Henrik Sørensen was 25 years old when a career counselor asked him to describe his dream job to a room full of unemployed engineers. ”To work in solar energy on the southern part of Fyn,” Sørensen replied, referring to the Danish island where his father was born.
His response was held up as an example of how not to think about jobs—he was far too specific and inflexible. Sørensen was offended, but he didn’t change his answer.
Nineteen years later, on a crisp August afternoon, he sits sipping cappuccino at an outdoor café overlooking a canal in Århus, Denmark, not terribly far from Fyn. Since the rocky beginning of his career as an energy consultant to architects, he’s completed about 200 solar-design projects. He credits his devotion to his original dream for keeping him from straying down a less satisfying path.
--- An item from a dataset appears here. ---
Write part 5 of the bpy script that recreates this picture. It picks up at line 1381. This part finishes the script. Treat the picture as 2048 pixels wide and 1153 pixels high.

It wasn’t always easy. As a jobless young graduate, he focused on the things that made him feel like an engineer. After his wife left for work each day, he’d get busy checking for openings at the companies he liked. But the months of inactivity wore him down. ”After Kirstin went to work in the morning, I managed to read the newspaper,” he recalls. ”On good days, I managed also to get dressed. I was completely going to zero.”
It was a paralyzing state for an engineer who’d known he wanted to pursue a career in solar energy since the seventh grade, when he asked for a book on renewable energy for his birthday. ”It was hard to read,” he recalls, ”but I learned we could melt metal with the rays of the sun—wow!” He grew up with vivid memories of Denmark’s empty, carless roads on Sundays, when gasoline was rationed during the oil crisis of 1973. The idea of harnessing the seemingly boundless potential of solar energy to end such threats of scarcity had a profound effect on him.
At the Technical University of Denmark, in Copenhagen, he studied energy engineering and worked at Risø DTU, Denmark’s national laboratory for sustainable energy, where he analyzed the role of Norwegian hydroelectricity in the Danish grid. Even seemingly unrelated pursuits fed his curiosity about renewable energy. With a 30-day loan and a purchase of 20 kilograms of coffee beans, he and another student opened a café on campus, in a building where introductory lectures were held. It was the perfect place for snagging sleepy customers. Selling their coffee for one krone per cup (about US $0.20), they made approximately $13 000 and spent the surplus on student bus tours to power plants and wind turbines. Then he graduated in 1992, discovered that there were no solar-related jobs, and saw his busy lifestyle come to a sudden halt.
After he’d been unemployed for four months, his wife pushed him to find a hobby. Sørensen left home to attend a sports school in Oure, on the southern end of Fyn. He bought a boat and took up sailing. He relaxed. ”I learned, hey, I can spend a whole day doing other things than being an engineer, crunching numbers, or reading funny stuff about solar collectors, and still feel I spent my time in a good way,” he says. The plan was to stay six months, but two weeks later he got his first job offer.